Kermode bear, Great Bear Rainforest, British Columbia, Canada
Un ours  » Esprit « , ours noir au pelage blanc pêchant le saumon dans la forêt du Grand Ours. (c) WWF-Canada
Enfin, ce que nous risquons de perdre de ce projet dépasse de loin ce que nous représentons à gagner. La zone marine du Grand Ours est non seulement un écosystème irremplaçable, elle est aussi le fondement d’une économie côtière durable qui prend en charge plus de 10 000 emplois au Canada à long terme. Un déversement de pétrole risque d’anéantir une économie bien réelle, fondée sur une gestion durable de l’environnement, au profit de quelques intérêts corporatifs pour assurer la sécurité énergétique d’autres pays.
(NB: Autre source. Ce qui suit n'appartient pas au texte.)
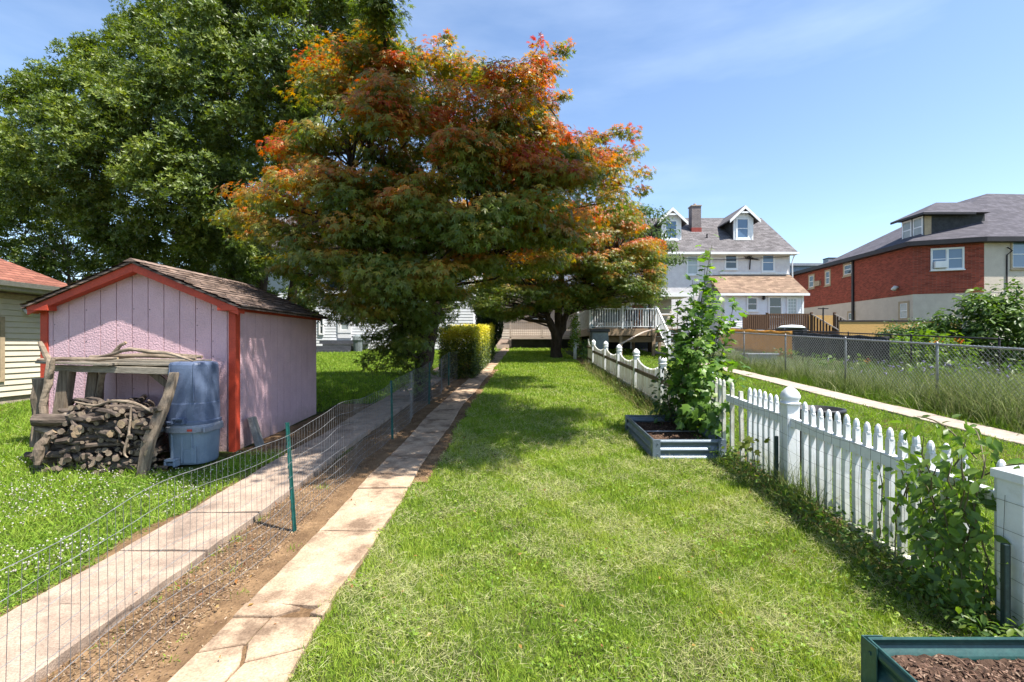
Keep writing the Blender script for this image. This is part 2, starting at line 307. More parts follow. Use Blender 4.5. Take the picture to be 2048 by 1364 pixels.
def norm(a): return a / np.maximum(np.linalg.norm(a, axis=1, keepdims=True), 1e-9)
def basis(Nn, T0=None):
    Nn = norm(Nn)
    if T0 is None: T0 = RG.normal(size=Nn.shape)
    T = norm(T0 - Nn * (T0 * Nn).sum(1, keepdims=True)); return T, np.cross(Nn, T), Nn
def kite(a, l, w, z=0.0):
    ca, sa = math.cos(a), math.sin(a); R = lambda x, y: (x * ca - y * sa, x * sa + y * ca)
    p = [(0, 0, 0), R(l * 0.45, -w) + (z * 0.4,), R(l, 0) + (z,), R(l * 0.45, w) + (z * 0.4,)]
    return p
def lobes(angs, ls, w, z=-0.12):
    v = []; f = []
    for a, l in zip(angs, ls):
        b = len(v); v += kite(a, l, w * (0.6 + 0.4 * l), z); f.append((b, b + 1, b + 2, b + 3))
    return v, f
MAPLE5 = lobes([math.radians(d) for d in (-98, -45, 0, 45, 98)], (0.5, 0.85, 1.0, 0.85, 0.5), 0.13, -0.2)
MAPLE3 = lobes([math.radians(d) for d in (-50, 0, 50)], (0.8, 1.0, 0.8), 0.17, -0.15)
BIGMAPLE = ([(0, 0, 0), (0.18, -0.42, -.05), (0.38, -0.30, 0), (0.62, -0.50, -.1), (0.62, -0.18, 0), (1.05, 0, -.15), (0.62, 0.18, 0), (0.62, 0.50, -.1), (0.38, 0.30, 0), (0.18, 0.42, -.05)],
            [(0, 1, 2), (0, 2, 4), (2, 3, 4), (0, 4, 6), (4, 5, 6), (0, 6, 8), (6, 7, 8), (0, 8, 9)])
OVAL = ([(0, 0, 0), (0.35, -0.24, 0.05), (0.75, -0.18, 0.03), (1, 0, -0.1), (0.75, 0.18, 0.03), (0.35, 0.24, 0.05), (0.5, 0, -0.02)],
        [(0, 1, 6), (1, 2, 6), (2, 3, 6), (3, 4, 6), (4, 5, 6), (5, 0, 6)])
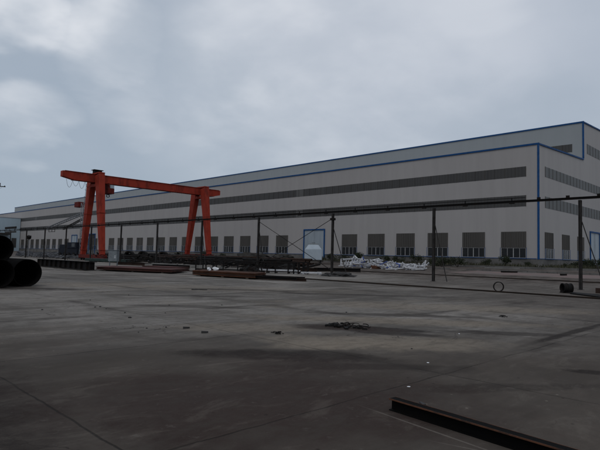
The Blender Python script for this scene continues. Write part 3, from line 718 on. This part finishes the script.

Pour notre part, au WWF, nous entendons continuer notre travail pour conserver la région du Grand Ours. Nous allons continuer à faire participer les communautés locales, les gouvernements et les industries dans le but de créer des aires protégées et des plans de gestion intelligents pour zone marine du Grand Ours. Un objectif qui est maintenant plus important que jamais. Ce n’est pas le moment d’abandonner ou de perdre espoir. Au contraire, il est temps de redoubler d’efforts, et de se rappeler pourquoi nous menons cette bataille : pour un avenir où les gens vivent en harmonie avec la nature. Cet avenir mérite qu’on poursuive la bataille.